You can just use a debit card and tap in and out. Not sure how it would work for 4 of you if you only have debit cards for the adults?
Adults - you can just go through with your debit cards or phone.
Kids - I think they need their own Oyster cards.
Just make sure you use the same card for all transactions/journeys or it will cost you more money.
There's some info here, but you probably don't have time to apply for them this time round.
https://tfl.gov.uk/fares/free-and-discounted-travel/11-15-zip-oyster-photocard?intcmp=55575
And here's information about where you can get Oyster cards
For a full price adult I think Contactless and Oyster are functionally the same now? Prices are the same and you get the same caps. But I think kids over 10 make things more complicated
If you are planning to tap the same payment method several times to get kids through the turnstiles, just check you understand the fare payments.
The charging page has changed since I was last there but I got the impression that if you passed the payment method back to admit another family member, it would assume you are trying to tap out immediately after tapping in to avoid paying the fare.
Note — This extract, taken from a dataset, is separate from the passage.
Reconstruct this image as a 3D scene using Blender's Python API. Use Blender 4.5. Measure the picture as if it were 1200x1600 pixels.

It would then charge the maximum fare (or two?) as a penalty.
I might be barking up the wrong tree but that's the impression I got.
Contactless all the way, we just gave the kids a card to tap through, we used our phones. Automatically tops out when you hit the daily limit so you don't overpay.
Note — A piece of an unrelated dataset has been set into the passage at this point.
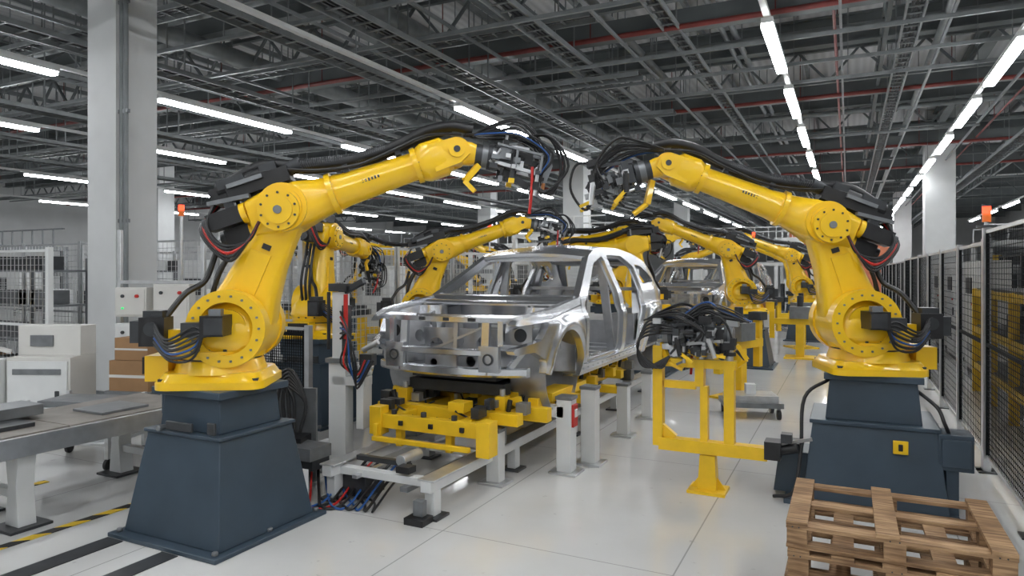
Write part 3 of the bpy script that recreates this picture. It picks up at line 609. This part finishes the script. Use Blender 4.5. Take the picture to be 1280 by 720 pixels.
# ------------------------------------------------------------------ fences
def fence(p0,p1,n,h=2.2,post=ALU,wire=MESHB,sp=.06,r=.0025,name='safety_fence',topbar=True,pw=.06):
    b=B(); p0=Vector((*p0,0)); p1=Vector((*p1,0)); L=(p1-p0).length; d=(p1-p0).normalized(); w=L/n
    for i in range(n+1):
        p=p0+d*w*i; b.bar(p,p+Vector((0,0,h)),pw,pw,post); b.box(p+Vector((0,0,.006)),(.14,.14,.012),DGR)
    for i in range(n):
        a=p0+d*(w*i+.05); c=p0+d*(w*(i+1)-.05)
        for z in(.15,1.15,h-.04): b.bar(a+Vector((0,0,z)),c+Vector((0,0,z)),.025,.03,post if z!=1.15 or wire!=MESHB else wire)
        for q in(a,c): b.bar(q+Vector((0,0,.15)),q+Vector((0,0,h-.04)),.025,.025,wire if wire==MESHB else post)
        m=int((w-.1)/sp)
        for k in range(1,m): q=a+d*((w-.1)*k/m); b.bar(q+Vector((0,0,.15)),q+Vector((0,0,h-.04)),r*2,r*2,wire)
        m=int((h-.2)/sp)
        for k in range(1,m): z=.15+(h-.2)*k/m; b.bar(a+Vector((0,0,z)),c+Vector((0,0,z)),r*2,r*2,wire)
    return b.obj(name)
fence((1.12,4.0),(1.12,7.4),2,2.2,ALU,MESHB,.045,.0024)
fence((1.12,7.45),(1.12,17.0),6,2.1,ALU,MESHB,.07,.0022)
fence((1.3,17.2),(1.3,33),8,2.1,ALU,MESHB,.10,.0025)
fence((-16,6.9),(-6.5,6.9),6,2.3,ALU,ALU,.09,.003)
fence((-6.4,7.2),(-6.4,19),7,2.2,ALU,ALU,.1,.003)
fence((-18,11),(-7,11),6,2.3,ALU,ALU,.12,.004)
fence((-18,15.5),(-7,15.5),6,2.3,WHT,ALU,.12,.004)
fence((-.2,20.8),(-.2,40),9,2.1,ALU,ALU,.12,.004)
fence((3.3,6),(3.3,20),6,2.2,DGR,MESHB,.08,.003)
fence((-6.4,5.4),(-5.0,5.4),1,1.25,ALU,MESHB,.03,.003)
fence((-12,4.9),(-8.6,4.9),2,2.1,WHT,ALU,.08,.003)
# ------------------------------------------------------------------ structure
fb=B(); fb.bb(-42,12,-14,75,-.2,0,floor_mat()); fb.obj('floor')
fb=B(); fb.bb(-42,12,-14,75,7.4,7.6,deck_mat()); fb.obj('ceiling')
WALL=mat('wall_panel_grey',(.55,.56,.56),.7,0,.06,1)
for nm,a in(('wall_back',(-42,12,75,75.2)),('wall_front',(-42,12,-14.2,-14)),('wall_left',(-42.2,-42,-14,75)),('wall_right',(12,12.2,-14,75))):
    fb=B(); fb.bb(*a,0,7.6,WALL); fb.obj(nm)
def ibeam(b,p0,p1,h,w,m):
    up=Vector((0,0,h/2)); b.bar(Vector(p0)+up,Vector(p1)+up,w,.03,m); b.bar(Vector(p0)-up,Vector(p1)-up,w,.03,m); b.bar(p0,p1,.03,h,m)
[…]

Even though it might be worth using Oyster for the kids as it's cheaper it's a lot of gaff.
not just debit cards, any contactless. It's clever tech, if you use the same one it keeps tally and works out at the end of the day if you are better paying for journeys, or if you'd have been better on a day cap. Day cap is iirc £9.60. One day adult travelcard is £15.20 I think.
When kids were younger I used a credit card so they could have my debit card, but then they'd pay adult fare*. For a day's travel it's a couple of quid difference so worth it for convenience (one day kids Travelcard is £7.60)
IDK if a phone, and the same card not on the phone is a different account - I *think* so as the phone contactless gives your card a dummy a/c number iirc?
11-14 You can get a kids oystercard that charges kids rates but the hassle of applying, I'm not sure if I could be arsed. Or go to a ticket window and buy a (paper) kids Travelcard as above and save £2.
* I don't think overpaying is an offence but with the British railway system, who knows!!
Thanks all, so for 4 people all I need is 4 contactless enabled credit/debit cards? Sounds like the easiest way to do it.
yep
Yep and I'm fairly sure theotherjonv is right a phone isn't the same card as the card if that makes sense.
I’ve got an Oyster card somewhere, but I haven’t used it for a few years, since TfL allowed the use of ordinary debit cards. It became a lot easier because if you had an Oyster card in your wallet along with a debit or credit card the system would try to charge both at once. Now I use my phone all the time - I just double-click the side button when I get to the barrier and hold my phone on the yellow panel.
As jam-bo says, the 11 year old falls into the 'just hustle them through with you' category on tubes and buses.